Passive energy design
The entire residence was elevated to achieve a 6.2-star NatHERS rating even though the original residence equates to 50 per cent of the footprint. Zen positioned the new kitchen, living, dining and deck on the ground floor with a northern aspect. The first-floor master bedroom also faces north. The northern façade contains a pergola element that wraps the entire façade. This is optimised for winter gain whilst eliminating summer sun. The first-floor internal courtyard allows northern light deep into the hallway of the original Victorian weatherboard.
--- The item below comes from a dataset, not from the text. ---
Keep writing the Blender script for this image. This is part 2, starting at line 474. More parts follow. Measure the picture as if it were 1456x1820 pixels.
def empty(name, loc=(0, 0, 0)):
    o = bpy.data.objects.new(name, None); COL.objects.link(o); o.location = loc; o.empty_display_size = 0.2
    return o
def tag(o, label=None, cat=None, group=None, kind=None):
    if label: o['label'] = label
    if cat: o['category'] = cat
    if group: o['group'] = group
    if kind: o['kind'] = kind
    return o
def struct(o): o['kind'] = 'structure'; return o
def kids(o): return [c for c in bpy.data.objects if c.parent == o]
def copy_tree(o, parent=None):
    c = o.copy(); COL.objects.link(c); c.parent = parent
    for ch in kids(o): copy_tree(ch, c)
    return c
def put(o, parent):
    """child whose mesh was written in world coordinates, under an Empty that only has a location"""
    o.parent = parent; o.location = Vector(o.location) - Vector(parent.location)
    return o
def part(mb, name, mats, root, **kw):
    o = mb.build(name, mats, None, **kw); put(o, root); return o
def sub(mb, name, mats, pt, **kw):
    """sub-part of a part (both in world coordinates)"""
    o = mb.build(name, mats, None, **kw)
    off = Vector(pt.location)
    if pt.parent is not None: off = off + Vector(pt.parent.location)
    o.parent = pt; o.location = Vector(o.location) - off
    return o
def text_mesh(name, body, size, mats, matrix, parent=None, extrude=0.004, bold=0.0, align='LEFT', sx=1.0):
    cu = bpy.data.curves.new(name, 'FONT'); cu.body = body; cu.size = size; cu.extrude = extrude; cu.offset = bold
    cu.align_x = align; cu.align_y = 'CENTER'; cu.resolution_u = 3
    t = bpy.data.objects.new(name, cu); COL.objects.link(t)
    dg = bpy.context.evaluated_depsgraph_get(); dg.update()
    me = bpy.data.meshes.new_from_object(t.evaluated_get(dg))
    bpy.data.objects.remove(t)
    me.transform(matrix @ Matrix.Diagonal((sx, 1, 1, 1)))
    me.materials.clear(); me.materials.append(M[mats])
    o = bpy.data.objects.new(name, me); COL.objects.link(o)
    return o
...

Due to the soil conditions and the state of the original residence the house is predominantly lightweight construction, requiring careful attention to insulation, glazing, passive solar and ventilation. Small amounts of thermal mass are carefully located through a concrete slab on the ground for the sunken lounge, pavers on lightweight floor framing to the kitchen, and concrete benchtops. Voids and the internal courtyard provide exceptional natural ventilation to the entire house.

Materials
Zen retained floorboards, skirts, architraves, doors, windows, hallway arch, weatherboards and timber framing from the original residence. All internal timber is locally sourced, recycled and re-milled messmate and blackbutt. Timber flooring and joinery is finished in Bona Traffic “Matt”. All other internal timber is finished with Quantum Microclear “Matt”. In situ concrete benchtops are wax-finished by Rutso Concrete. Brass and concrete fixtures and fittings are locally made by Wood Melbourne. Tiles are locally made by The City Tiler. Walls are plasterboard with low-VOC paint finishes by Haymes Paint. Carpet is 100 per cent natural undyed wool from Prestige Carpets. The “Chalford®” stone paving is from Eco Outdoor. External timber cladding, custom profiled board, hardwood timber battens, timber decking and custom front door are by Eco Timber and finished in Cutek CD50 “Grey Mist”. The western red cedar timber shingles are left raw to age. Vic ash timber window frames with blackbutt sills are by Pickering Joinery and finished in Cutek CD50 “Black Ash”. Roofing and flashing is Fielders Heritage “Z600”. Structural concrete is 100 per cent cement replacement concrete E-Crete by Aurora Construction Materials. Timber framing is FSC-certified radiata pine solid section and LVL by Carter Holt Harvey. Boundary walls are recycled pressed red brick.

Glazing
Clear, double-glazed windows, low-E coated and argon filled, are by Viridian. Openable windows are Aneeta sashless units and Breezway louvres. Original windows are retrofitted with single-glazed low-E glass by Viridian.

Heating and cooling
Hydronic heating is used throughout. A Cheminees Philippe “Radiante 692” firebox was inserted into original chimney. Ceiling fans are used throughout. AC was installed in first-floor master bedroom.

Hot water system
Heat pump hot water is by Sanden.

Water tanks
Rainwater from all roof areas is directed to a 6000-litre tank, which provides water for toilet flushing, the washing machine and garden irrigation. A grey water diverter allows for grey water recycling to the garden from showers, bath and sinks. Water filtration is by All Purpose Pumps.

Lighting
LED lighting is by Richmond Lighting. Custom brass lighting is by Volker Haug. Hand-blown glass pendants are by Mark Douglass.

Energy
The house uses a 5.5kW Yingli solar system with Enphase microinverters. Appliances are by Miele except the Electrolux 4.5-star bottom mount fridge. Custom-made stainless steel twin motor rangehood is by Qasair.